Instructions to follow: Please copy the lines below exactly, from the first one through the line showing "hu, hv, c = pu".

Information supplied:
______

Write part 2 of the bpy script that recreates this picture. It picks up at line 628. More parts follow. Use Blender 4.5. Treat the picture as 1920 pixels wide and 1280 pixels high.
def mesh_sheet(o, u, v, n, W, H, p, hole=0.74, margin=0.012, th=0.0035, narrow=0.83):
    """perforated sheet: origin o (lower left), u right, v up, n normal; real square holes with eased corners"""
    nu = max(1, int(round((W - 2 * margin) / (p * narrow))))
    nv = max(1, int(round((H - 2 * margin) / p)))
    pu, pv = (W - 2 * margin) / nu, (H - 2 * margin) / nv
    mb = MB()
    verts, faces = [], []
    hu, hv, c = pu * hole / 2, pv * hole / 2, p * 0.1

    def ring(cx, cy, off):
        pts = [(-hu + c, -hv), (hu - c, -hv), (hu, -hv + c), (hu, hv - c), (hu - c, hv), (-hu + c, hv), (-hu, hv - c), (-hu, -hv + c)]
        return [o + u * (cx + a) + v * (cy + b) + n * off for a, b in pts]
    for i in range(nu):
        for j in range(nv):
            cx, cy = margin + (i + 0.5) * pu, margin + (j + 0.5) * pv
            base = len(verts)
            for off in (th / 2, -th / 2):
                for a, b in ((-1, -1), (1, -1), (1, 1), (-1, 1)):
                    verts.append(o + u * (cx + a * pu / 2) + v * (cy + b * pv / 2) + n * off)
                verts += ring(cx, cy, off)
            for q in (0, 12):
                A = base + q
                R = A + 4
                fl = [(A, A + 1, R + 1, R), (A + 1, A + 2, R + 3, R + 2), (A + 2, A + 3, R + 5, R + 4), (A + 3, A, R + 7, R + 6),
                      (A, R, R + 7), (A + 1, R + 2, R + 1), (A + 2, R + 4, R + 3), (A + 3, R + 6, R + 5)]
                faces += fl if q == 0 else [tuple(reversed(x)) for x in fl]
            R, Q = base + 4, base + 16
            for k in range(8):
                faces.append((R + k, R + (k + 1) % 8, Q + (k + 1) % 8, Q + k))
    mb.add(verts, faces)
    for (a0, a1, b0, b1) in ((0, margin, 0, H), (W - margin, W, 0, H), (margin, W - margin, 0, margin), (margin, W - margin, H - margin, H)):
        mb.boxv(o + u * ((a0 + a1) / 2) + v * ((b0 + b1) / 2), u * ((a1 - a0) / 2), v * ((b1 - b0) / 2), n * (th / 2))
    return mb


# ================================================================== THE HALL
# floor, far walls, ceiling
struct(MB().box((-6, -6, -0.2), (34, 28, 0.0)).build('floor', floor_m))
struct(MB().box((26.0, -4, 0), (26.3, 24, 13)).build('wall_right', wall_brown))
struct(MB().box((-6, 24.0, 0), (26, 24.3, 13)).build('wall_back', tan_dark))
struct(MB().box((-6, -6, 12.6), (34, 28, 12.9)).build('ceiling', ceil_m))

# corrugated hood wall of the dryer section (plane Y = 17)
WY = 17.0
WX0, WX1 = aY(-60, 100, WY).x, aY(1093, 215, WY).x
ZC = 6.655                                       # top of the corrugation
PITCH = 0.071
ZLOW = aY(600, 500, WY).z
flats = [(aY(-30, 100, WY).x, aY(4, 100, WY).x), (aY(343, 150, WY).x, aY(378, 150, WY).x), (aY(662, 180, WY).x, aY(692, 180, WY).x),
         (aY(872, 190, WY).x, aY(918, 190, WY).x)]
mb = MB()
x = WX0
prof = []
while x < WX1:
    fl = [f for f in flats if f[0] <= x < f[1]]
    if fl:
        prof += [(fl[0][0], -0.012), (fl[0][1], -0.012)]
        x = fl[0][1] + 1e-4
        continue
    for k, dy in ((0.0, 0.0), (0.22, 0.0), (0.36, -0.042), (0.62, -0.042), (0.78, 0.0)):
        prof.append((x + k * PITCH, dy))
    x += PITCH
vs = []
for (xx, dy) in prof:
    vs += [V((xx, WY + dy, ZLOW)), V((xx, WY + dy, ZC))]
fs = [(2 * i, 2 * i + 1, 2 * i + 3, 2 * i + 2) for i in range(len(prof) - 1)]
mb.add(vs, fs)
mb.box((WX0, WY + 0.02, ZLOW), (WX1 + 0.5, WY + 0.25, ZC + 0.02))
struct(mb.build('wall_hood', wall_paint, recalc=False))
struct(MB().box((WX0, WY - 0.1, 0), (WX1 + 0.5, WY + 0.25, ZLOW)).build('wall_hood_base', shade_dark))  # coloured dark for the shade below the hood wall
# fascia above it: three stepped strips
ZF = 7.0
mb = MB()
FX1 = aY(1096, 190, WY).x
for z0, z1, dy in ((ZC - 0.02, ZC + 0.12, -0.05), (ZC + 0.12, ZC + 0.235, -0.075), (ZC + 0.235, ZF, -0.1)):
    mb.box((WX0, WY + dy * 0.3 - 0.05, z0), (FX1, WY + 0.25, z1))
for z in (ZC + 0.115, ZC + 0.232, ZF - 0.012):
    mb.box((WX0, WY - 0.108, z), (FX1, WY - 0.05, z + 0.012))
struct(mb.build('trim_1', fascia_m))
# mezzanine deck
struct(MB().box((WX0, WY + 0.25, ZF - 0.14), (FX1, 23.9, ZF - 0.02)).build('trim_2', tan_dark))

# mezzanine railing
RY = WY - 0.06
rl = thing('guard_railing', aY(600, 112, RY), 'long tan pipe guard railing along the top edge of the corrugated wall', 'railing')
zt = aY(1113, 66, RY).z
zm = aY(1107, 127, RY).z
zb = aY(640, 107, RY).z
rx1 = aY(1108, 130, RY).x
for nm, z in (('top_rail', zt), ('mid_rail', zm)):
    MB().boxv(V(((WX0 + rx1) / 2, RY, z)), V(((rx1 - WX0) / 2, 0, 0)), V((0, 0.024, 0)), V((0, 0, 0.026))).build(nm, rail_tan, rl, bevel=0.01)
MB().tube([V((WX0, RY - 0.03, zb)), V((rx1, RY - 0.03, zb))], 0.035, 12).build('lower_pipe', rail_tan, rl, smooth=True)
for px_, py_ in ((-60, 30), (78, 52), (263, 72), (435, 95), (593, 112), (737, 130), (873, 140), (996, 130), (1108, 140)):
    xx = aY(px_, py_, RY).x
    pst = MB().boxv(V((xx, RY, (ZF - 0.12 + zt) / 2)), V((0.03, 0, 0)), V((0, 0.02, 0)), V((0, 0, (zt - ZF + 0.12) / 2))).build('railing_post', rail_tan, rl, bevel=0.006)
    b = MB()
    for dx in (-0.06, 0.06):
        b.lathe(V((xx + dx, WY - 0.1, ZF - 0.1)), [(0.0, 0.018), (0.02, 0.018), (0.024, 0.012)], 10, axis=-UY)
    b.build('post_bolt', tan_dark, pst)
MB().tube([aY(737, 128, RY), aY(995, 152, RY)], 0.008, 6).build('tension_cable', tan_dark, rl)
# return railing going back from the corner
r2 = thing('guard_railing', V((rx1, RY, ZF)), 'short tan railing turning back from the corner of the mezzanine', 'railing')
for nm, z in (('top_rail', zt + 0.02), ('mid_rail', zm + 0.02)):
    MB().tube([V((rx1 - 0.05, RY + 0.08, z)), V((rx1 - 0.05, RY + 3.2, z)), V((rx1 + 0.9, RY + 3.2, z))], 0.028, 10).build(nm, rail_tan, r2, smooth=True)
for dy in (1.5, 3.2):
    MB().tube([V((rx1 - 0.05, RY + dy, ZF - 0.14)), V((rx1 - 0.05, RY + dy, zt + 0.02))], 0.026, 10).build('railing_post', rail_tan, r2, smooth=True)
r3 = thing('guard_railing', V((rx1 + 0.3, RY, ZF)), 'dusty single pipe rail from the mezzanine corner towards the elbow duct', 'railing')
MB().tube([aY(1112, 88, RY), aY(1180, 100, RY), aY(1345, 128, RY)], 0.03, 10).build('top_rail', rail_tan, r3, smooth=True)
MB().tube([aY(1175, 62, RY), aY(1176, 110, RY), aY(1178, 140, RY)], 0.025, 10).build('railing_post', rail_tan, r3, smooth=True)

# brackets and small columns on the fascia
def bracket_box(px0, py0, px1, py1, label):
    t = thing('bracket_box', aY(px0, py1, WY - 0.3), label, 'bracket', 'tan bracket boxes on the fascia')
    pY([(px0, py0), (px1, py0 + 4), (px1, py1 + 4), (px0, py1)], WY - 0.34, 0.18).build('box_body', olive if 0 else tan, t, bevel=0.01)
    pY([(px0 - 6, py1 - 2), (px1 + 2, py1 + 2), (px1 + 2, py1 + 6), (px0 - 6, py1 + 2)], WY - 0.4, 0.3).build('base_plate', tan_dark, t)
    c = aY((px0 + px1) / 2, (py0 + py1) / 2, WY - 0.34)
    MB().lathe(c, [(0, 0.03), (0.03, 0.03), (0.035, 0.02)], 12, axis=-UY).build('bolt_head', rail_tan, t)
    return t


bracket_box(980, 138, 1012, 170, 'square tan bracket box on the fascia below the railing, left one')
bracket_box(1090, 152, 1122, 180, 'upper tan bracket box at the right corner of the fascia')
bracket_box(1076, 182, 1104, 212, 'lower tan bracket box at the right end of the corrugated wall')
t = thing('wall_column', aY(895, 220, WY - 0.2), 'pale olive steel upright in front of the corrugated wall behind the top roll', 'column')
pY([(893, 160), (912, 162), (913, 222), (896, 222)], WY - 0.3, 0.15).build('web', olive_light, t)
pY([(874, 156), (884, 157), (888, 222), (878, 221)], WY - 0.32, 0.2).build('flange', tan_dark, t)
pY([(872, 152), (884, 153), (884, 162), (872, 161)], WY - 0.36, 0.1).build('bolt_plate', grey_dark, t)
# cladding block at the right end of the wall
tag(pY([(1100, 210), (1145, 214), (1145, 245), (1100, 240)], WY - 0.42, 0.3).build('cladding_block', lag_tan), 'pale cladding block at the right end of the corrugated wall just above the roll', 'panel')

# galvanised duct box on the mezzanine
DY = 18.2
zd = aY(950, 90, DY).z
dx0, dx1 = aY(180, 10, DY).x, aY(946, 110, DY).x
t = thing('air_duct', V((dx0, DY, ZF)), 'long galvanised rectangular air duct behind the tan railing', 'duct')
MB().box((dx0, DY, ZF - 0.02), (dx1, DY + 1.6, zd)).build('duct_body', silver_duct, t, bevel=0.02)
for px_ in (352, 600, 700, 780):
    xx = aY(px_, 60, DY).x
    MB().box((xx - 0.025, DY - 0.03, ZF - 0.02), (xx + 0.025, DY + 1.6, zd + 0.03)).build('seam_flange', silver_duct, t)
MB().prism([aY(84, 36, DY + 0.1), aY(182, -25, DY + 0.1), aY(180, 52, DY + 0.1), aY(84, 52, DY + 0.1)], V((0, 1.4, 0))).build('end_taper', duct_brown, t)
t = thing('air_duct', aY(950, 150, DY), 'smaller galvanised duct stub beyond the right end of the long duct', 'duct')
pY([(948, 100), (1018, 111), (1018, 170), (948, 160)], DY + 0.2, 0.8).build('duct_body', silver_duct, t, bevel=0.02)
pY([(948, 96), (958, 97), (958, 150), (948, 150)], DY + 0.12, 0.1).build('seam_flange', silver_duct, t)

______

Written reply:
Write part 2 of the bpy script that recreates this picture. It picks up at line 628. More parts follow. Use Blender 4.5. Treat the picture as 1920 pixels wide and 1280 pixels high.
def mesh_sheet(o, u, v, n, W, H, p, hole=0.74, margin=0.012, th=0.0035, narrow=0.83):
    """perforated sheet: origin o (lower left), u right, v up, n normal; real square holes with eased corners"""
    nu = max(1, int(round((W - 2 * margin) / (p * narrow))))
    nv = max(1, int(round((H - 2 * margin) / p)))
    pu, pv = (W - 2 * margin) / nu, (H - 2 * margin) / nv
    mb = MB()
    verts, faces = [], []
    hu, hv, c = pu * hole / 2, pv * hole / 2, p * 0.1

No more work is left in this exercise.